Concerning the master of death i'm still unsure where the resurrection stone came from. Was Dumbledore just holding it all this time? So he had the opportunity to take the cloak and become the master of death, but never did. It seems to be implied that the title is worthless anyway, and that aside from creating zombies and being able to kill people and sneak about, like Voldemort pretty much, there is no additional ability obtained by having all three artifacts.
Dumbledore and Grindelwald in their youth were both Deathly Hallows fanboys (in addition to planning world conquest).

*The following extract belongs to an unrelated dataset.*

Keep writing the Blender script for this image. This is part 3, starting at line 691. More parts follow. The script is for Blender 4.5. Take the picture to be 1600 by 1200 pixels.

After Dumbledore and Grindelwald split up, Grindelwald stole the Elder Wand from Gregorovich the Wandmaker (an Eastern-European Wandmaker in the same trade as the UK's Ollivander), because Gregorovich was foolish enough to boast that his wands were superior because he was using the legendary Elder Wand to make them. And then Dumbledore eventually took the Elder Wand from Grindelwald after beating him in a duel.
James Potter had the Invisibility Cloak, which he had inherited through the longstanding Potter lineage, which had inherited it from the Peverell line (the Peverells being the Three Brothers from the Deathly Hallows story). As a kid in Hogwarts, James used it for pranks and mischief. When James became an adult and joined the Order of the Phoenix to help Dumbledore fight Voldemort 1.0, he showed the Invisibility Cloak to Dumbledore, and Dumbledore practically orgasmed, because Dumbledore could see that it was no ordinary invisibility cloak, it was THE Invisibility Cloak, the original one (all the others are plainly inferior copies, and even then they're very expensive). Dumbledore asked James if he could borrow it, to study it, and James (not knowing it's true value) said "Sure". Then James (minus his cloak) got killed by Voldemort. Dumbledore hung onto the dead James' Invisibility Cloak for several years, until Harry came to Hogwarts, and Dumbledore delivered it anonymously back to Harry.
The Resurrection Stone was engraved with the Peverell Family Crest (aka the symbol of the Deathly Hallows) and set into a ring. Voldemort's poverty-striken Grandfather (on his Mother's Slytherin-descended Wizard side of the family) loved to flaunt it as proof that he was better than everyone, despite his obvious poverty. Voldemort killed his grandfather and stole it. He eventually turned it into his first Horcrux. Voldemort did not know that it was a Deathly Hallows (Voldemort was Muggle-raised like Harry and had no idea what such a thing even was). Dumbledore found it while looking for Voldemort's Horcruxes, and when he saw it was a Deathly Hallows he lost his sense of reason and grabbed it without thinking, which triggered Voldemort's trap, which was a Death Curse of some sort. Snape managed to slow-but-not-stop the curse, which killed/blackened Dumbledore's hand. Which is why Dumbledore enacted a suicide plan with Snape, because Dumbledore was walking dead anyways and his death was imminent. Dumbledore put the Resurrection Stone inside Harry's first Golden Snitch and left it to Harry in his will.
Dumbledore was able to see and touch all three Deathly Hallows, but he never held all three of them at the same time, because he returned the Invisibility Cloak to Harry in Year One, and he found the Resurrection Stone in the break between Years Five and Six.
Dumbledore gave Harry the Invisibility Cloak and the Resurrection Stone, but he had planned to kill the Elder Wand and take it with him to his grave. Dumbledore thought that suicide-by-Snape would result in a masterless Elder Wand, but Dumbledore was wrong, and he did not anticipate that Draco would inherit the Elder Wand by simply disarming Dumbledore, nor that Harry would inherit the Elder Wand by way of the Elder Wand following Draco's Wand after Draco's Wand changed it's allegiance to Harry. Harry becoming the Master of Death was not part of Dumbledore's plan.